Let $X$ be a position with a probability distribution $F$ that is strictly increasing and smooth. Let $f(x)=F^{\prime}(x)$ be the associated probability density.

(a) Verify that

\[\begin{equation*}\operatorname{CVaR}_{h}(X)=-\frac{1}{h} \int_{-\infty}^{-\operatorname{VaR}_{h}(X)} x f(x) \mathrm{d} x \tag{10.13}\end{equation*}\]

(b) For any $u \in(0,1)$ let $x=F^{-1}(u)$ be the value of $X$ that defines the $u$-quantile of $X$. Conversely, for any specific value $x$ of $X$, we have $u=F(x)$ as the quantile value associated with $x$. Using the change of variable $u=F(x)$ in equation (10.13), show that

\[\begin{equation*}\operatorname{CVaR}_{h}(X)=-\frac{1}{h} \int_{0}^{h} F^{-1}(u) \mathrm{d} u . \tag{10.14}\end{equation*}\]

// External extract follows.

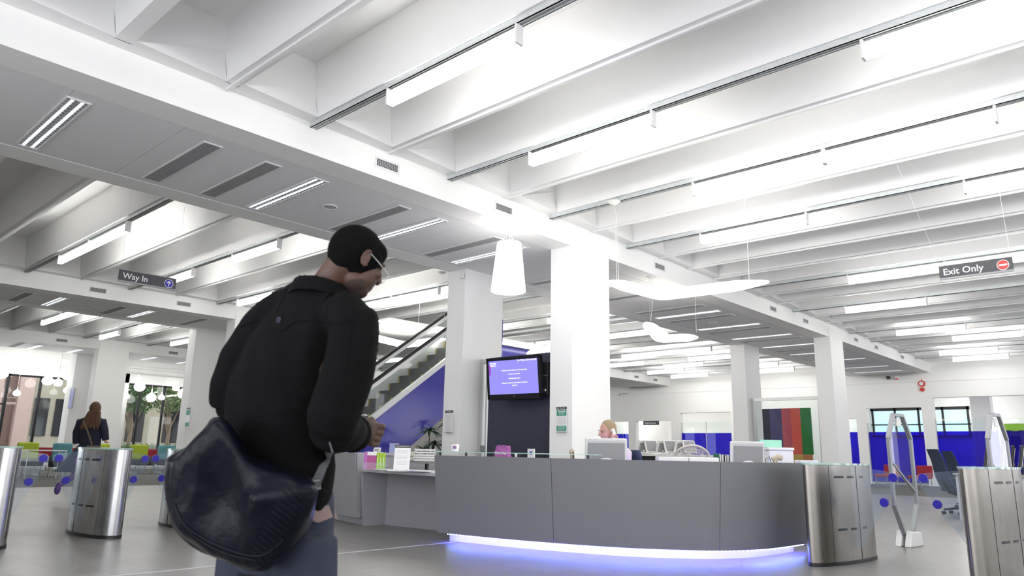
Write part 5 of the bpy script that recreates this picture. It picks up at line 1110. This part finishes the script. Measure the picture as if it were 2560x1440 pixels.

(c) Interpret the right-hand side of equation (10.14) to obtain

\[\begin{equation*}\operatorname{AVaR}_{h}(X)=-\frac{1}{h} \int_{0}^{h} F^{-1}(u) \mathrm{d} u . \tag{10.15}\end{equation*}\]

and hence conclude that $\mathrm{CVaR}_{h}(X)=\operatorname{AVaR}_{h}(X)$. [Equation (10.15) can be extended to be coherent in general (e.g., with jumps in $F$ ) because the upper limit of the integral will force atoms to be split if necessary so that the integration is strictly over the range zero to $h$.]